Task requirements
Pull out every line below containing the word "plain".

— START Provided material —

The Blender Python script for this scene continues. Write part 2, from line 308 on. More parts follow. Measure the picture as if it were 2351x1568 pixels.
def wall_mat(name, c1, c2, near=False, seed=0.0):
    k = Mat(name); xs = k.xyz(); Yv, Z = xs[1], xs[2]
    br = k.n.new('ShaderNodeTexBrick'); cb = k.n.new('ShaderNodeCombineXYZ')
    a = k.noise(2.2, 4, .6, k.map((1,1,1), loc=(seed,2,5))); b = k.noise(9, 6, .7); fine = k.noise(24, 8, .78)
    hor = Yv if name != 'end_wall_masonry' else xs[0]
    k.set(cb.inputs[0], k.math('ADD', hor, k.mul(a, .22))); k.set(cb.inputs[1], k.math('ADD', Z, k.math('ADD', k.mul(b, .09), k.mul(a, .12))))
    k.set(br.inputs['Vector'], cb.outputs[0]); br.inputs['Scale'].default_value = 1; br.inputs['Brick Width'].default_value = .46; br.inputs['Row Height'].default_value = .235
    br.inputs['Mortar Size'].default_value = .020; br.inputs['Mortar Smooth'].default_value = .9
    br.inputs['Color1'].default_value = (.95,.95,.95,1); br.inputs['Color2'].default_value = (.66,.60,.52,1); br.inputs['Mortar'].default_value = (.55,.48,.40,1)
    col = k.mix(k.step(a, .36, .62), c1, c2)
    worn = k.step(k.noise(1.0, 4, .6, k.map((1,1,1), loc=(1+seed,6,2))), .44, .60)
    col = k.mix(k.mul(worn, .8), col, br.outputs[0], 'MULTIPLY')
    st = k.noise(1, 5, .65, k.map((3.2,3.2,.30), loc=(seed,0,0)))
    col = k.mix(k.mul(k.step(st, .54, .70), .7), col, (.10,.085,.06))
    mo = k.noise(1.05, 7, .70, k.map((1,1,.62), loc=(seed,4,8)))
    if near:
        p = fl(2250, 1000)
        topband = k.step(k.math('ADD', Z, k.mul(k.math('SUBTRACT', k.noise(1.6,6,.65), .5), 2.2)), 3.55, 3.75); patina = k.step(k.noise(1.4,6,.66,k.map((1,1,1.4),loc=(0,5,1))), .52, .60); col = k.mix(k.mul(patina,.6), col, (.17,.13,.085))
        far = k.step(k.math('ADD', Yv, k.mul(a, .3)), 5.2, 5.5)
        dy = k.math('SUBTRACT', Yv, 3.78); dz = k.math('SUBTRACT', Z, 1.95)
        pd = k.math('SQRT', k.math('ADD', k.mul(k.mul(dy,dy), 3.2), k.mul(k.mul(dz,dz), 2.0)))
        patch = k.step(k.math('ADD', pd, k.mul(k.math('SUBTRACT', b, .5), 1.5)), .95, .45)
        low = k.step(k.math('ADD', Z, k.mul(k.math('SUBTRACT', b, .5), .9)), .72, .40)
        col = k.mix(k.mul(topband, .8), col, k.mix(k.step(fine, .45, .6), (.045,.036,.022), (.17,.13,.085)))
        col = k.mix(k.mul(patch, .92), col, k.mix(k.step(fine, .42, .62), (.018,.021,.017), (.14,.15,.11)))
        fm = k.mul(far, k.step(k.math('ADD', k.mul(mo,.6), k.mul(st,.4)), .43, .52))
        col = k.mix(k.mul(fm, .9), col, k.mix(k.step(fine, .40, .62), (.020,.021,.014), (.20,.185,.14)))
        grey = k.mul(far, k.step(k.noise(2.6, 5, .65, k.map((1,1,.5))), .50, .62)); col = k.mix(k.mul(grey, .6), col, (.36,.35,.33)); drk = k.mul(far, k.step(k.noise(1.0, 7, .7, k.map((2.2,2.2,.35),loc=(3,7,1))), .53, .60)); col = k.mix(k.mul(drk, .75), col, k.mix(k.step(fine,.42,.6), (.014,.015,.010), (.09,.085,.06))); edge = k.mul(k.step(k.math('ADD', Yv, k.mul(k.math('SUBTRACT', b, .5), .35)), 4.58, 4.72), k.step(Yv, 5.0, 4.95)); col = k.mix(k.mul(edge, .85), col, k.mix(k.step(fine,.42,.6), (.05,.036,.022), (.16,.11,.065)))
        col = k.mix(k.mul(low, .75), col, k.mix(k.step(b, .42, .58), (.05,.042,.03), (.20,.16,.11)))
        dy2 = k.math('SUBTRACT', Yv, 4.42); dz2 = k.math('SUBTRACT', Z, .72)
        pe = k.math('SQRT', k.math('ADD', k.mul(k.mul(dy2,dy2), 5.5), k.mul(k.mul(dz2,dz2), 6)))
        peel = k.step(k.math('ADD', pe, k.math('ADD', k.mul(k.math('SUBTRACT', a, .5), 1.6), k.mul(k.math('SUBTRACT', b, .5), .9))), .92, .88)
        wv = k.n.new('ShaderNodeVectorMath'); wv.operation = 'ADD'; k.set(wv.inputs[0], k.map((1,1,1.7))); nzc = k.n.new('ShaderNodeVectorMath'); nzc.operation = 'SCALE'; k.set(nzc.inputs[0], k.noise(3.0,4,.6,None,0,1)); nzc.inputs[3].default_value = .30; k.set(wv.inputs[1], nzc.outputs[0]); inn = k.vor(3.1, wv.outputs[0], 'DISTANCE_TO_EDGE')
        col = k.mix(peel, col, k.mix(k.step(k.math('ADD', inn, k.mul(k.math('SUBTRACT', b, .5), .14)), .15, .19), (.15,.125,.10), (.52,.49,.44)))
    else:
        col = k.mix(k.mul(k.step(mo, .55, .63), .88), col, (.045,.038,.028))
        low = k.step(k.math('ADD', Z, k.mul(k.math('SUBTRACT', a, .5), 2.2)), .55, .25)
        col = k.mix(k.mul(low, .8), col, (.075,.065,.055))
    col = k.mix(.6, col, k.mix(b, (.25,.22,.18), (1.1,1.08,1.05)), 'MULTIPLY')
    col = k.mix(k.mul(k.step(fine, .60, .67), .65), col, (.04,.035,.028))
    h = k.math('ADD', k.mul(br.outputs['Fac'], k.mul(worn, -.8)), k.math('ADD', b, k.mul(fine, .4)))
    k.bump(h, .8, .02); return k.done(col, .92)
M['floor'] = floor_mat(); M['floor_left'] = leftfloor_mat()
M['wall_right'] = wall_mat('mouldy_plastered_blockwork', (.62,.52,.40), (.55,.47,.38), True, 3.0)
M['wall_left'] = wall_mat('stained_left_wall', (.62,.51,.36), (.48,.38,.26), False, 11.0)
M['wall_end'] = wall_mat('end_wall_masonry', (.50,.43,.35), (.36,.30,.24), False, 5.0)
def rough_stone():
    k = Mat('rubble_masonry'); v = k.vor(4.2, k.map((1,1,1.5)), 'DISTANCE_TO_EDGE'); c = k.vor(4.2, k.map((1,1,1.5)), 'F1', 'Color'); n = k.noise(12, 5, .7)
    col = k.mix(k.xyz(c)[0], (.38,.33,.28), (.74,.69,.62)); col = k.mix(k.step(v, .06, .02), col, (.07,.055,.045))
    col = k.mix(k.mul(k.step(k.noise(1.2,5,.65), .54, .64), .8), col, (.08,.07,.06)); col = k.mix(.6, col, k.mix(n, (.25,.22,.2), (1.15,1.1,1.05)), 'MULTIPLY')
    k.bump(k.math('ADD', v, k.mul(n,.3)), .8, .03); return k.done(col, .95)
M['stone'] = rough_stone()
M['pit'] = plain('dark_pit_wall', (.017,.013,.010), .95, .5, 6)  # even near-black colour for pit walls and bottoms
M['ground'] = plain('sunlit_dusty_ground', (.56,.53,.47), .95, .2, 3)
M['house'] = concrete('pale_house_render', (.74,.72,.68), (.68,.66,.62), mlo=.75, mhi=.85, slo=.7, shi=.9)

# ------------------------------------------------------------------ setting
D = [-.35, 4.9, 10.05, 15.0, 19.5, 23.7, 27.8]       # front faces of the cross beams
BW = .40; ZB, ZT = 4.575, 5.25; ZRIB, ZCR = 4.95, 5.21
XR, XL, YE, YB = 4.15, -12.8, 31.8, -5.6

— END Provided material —

Answer to this task
M['pit'] = plain('dark_pit_wall', (.017,.013,.010), .95, .5, 6)  # even near-black colour for pit walls and bottoms
M['ground'] = plain('sunlit_dusty_ground', (.56,.53,.47), .95, .2, 3)